"E quem ficou com as terras que circundam os projectos de gás natural foi a elite frelimista, num investimento especulativo em terras em antecipação ao boom do gás."
EUREKA por Laurindos Macuácua
Cartas ao Presidente da República (36)
Bom dia, Presidente. Antes de tudo gostava de lhe dizer que não sou estudioso da situação de Cabo Delgado, mas já lá estive… inúmeras vezes.
Tanto em tempos de relativa calmia e agora que são ruins. Há, contudo, situações que saltam à vista: muito desemprego e jovens marginalizados e sem perspectiva nenhuma para o futuro. Eu não vou dizer que esta situação concorre para o surgimento de organizações extremistas violentas, mas há-de convir, Presidente, que cria um excelente celeiro para o recrutamento. E o que fizeram as empresas de mineração? Agravaram esses problemas. Nenhuma dessas empresas ou projectos beneficiaram as comunidades locais, apesar de terem criado expectativas económicas para essas populações. Desiludiram-nas.

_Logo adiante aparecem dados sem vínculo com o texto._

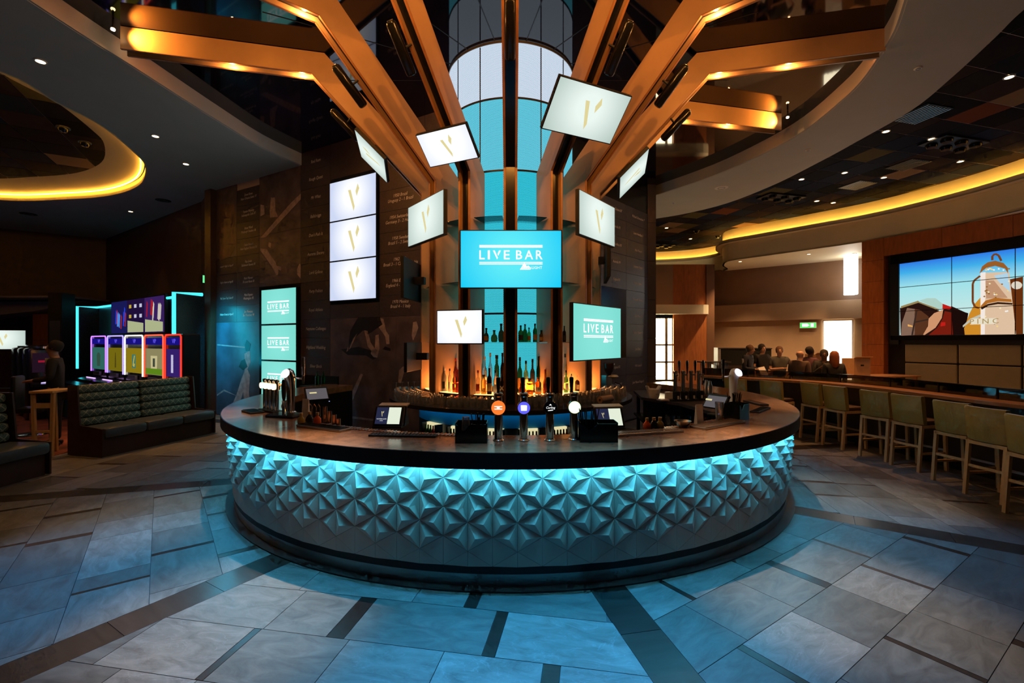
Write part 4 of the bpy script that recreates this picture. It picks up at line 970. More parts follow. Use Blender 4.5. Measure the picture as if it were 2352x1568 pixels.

O que aconteceu é que geraram violações dos direitos humanos, reforçaram as desigualdades étnico-religiosas e expropriaram as terras das comunidades locais.
Quando em 2009 foram descobertos rubis em Montepuez, a população que vivia nas redondezas foi “escorraçada”. E mesmo assim, contentava-se por que andava por ali a garimpar, até que o General Raimundo Pachinuapa e a sua empresa Mwiriti Limitada e a Gemfields, com sede em Londres, assinaram um acordo de joint venture de 25% -75% para formar a Montepuez Ruby Mining (MRM).
A MRM posteriormente ganhou direitos de mineração para uma concessão de 34.000 hectares. O que depois aconteceu não pode ser escondido nem esquecido. O general mandou os militares açoitarem qualquer indivíduo que se aproximasse da “sua” mina para garimpar. Os teimosos morreram às mãos dos militares naquela zona. Nenhum processo aqui no País foi aberto. Os pobres coitados morreram como cães.
A Procuradoria-Geral da República anunciou uma investigação, mas nunca foi concluída. Nenhuma medida séria foi tomada para buscar justiça para as vítimas ou para implementar políticas para lidar com o uso da força contra as comunidades afectadas pela indústria extractiva. Venceu o General!
Sabe me dizer o Presidente quantas pessoas foram retiradas das suas zonas de origem quando, em 2010, foram encontrados depósitos significativos de gás natural de alta qualidade na costa de Cabo Delgado?
Depois disto, o tal de reassentamento foi uma aberração: as comunidades não foram consultadas adequadamente, não tinham conhecimento sobre seus direitos e estavam muito intimidadas para expressar descontentamento por medo de retaliação.
E quem ficou com as terras que circundam os projectos de gás natural foi a elite frelimista, num investimento especulativo em terras em antecipação ao boom do gás.
Isto, certamente, alimentou o ressentimento entre os aldeões, que continuam a perder acesso à terra e meios de subsistência sustentáveis.
Ora, a zona costeira de Cabo Delgado tem sido tradicionalmente ocupada pelo povo muçulmano de língua Kimwani, que depende predominantemente do comércio, pesca e navegação marítima.
E foram esses muçulmanos que apoiaram a Frelimo durante a luta de libertação nacional. Mas nunca foram reconhecidos.
E viram os makonde (povo do Presidente e de muitos generais da Frelimo) assumir o protagonismo. Hoje, os makonde formam a elite local em Cabo Delgado, enquanto os falantes de kimwani estão entre os mais pobres da província e os mais afectados negativamente pelos projectos de gás natural.
Conclusão: pode ou não ser isto a razão da guerra que graça Cabo Delgado? Ninguém assiste tudo isto de forma indiferente.
Ou seja, Cabo Delgado já era um imenso barril de pólvora- aliás, como o é o País todo- só precisava de um pequeno rastilho.